Jonathan Wilson-Hartgrove is the author of Free to Be Bound: Church Beyond the Color Line (NavPress, 2008).
Wednesday, March 19, 2008
It was an amazing day, and, we may look back to conclude it was a historic day. Before Barack Obama's speech yesterday, after the now infamous statements from his former pastor; the issue seemed to be a test of him. But after what may go down as one of the most significant addresses ever given about the history and future of race in America, the issue may now be a test of us. The examination of a candidate was transformed yesterday into an examination of a nation.
A young African American leader, more than four decades ago, told us about his dream for our nation. Yesterday, another young leader, who is also a black man, outlined what it would take to make that dream into a "more perfect union." No political leader has ever delivered such a comprehensive and, I would say, prophetic treatment of race in America.
Every American needs to watch and listen to Barack Obama's speech about the future that the U.S. could have. And I would suggest we watch the speech with our children. After watching, we should ask ourselves, and ask our children, if this is the vision for the U.S. that we and they really want. If it is, we will have moved from an issue over controversial comments to much higher ground. After the constant replaying of the same video tapes (which seems like a metaphor of our recent racial history in America), we listened to an invitation to turn the page and move forward.

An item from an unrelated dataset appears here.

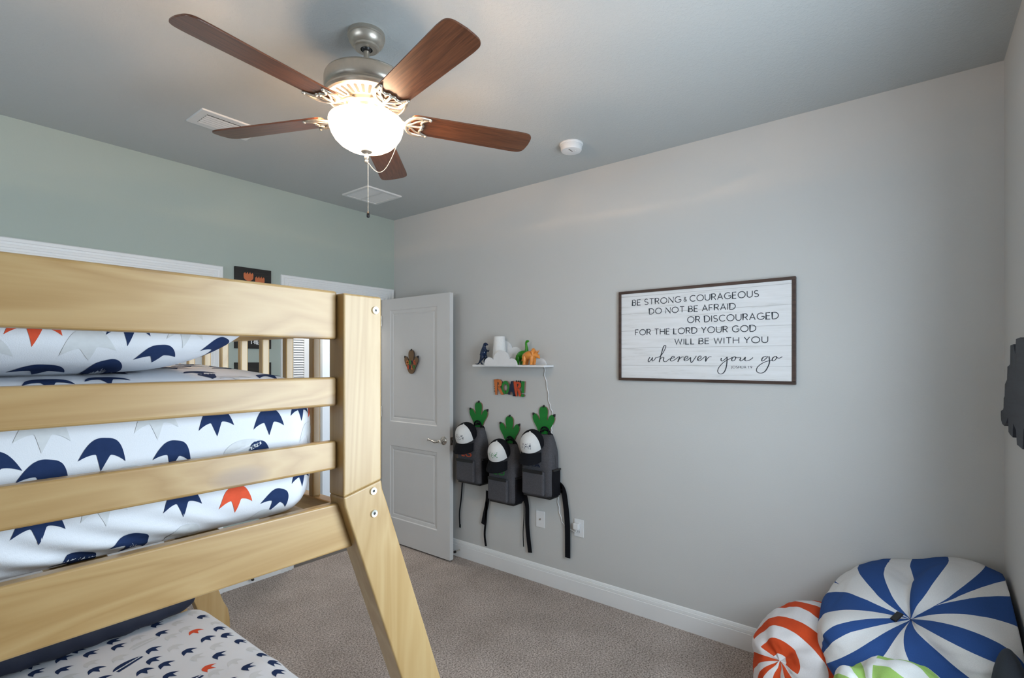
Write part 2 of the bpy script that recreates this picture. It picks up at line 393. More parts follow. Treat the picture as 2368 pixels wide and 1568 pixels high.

We heard the vision of a new generation today, one that understands how injustice does indeed breed frustration and anger, but that to remain stuck in past anger and present frustration can be counter-productive and even self-destructive. We heard a vision characterized not by incendiary recrimination but by the possibility of changing the realities that have kept us stuck in a racial "stalemate" and a mired in a "cynical" and "static" view of America's painful divides. This was a speech that actually posited new hope for opportunity and equality, and even the beginning of the kind of racial reconciliation and unity which few have dared to speak of since the end of the civil rights movement.
We heard a political leader who, as a black man, can also sympathize with white resentment and frustration over racial politics, and who can see both the anger of a black mentor and the racial stereotypes of a white grandmother as both part of him and part of America. The most honest and compelling speech about race in decades could open the promise of a deeper national conversation about our racial past and future than we have had for some time. Obama's speech leaves the choice to us. The issue now is whether we will choose not to allow the angry and frustrating past prevent a more fair and hopeful future; or whether we will be forever bound by that past. To the question of whether race will continue to divide and conquer our hopes for a better America, Barack Obama had his answer, "Not this time." Now we each have to answer the question for ourselves.
This is not just about a candidate now, or a campaign; it is about the country and the choices we have to make about whether we will decide to bind our progress to one another - including those beyond our own tribe. Ask your children what they would have us do.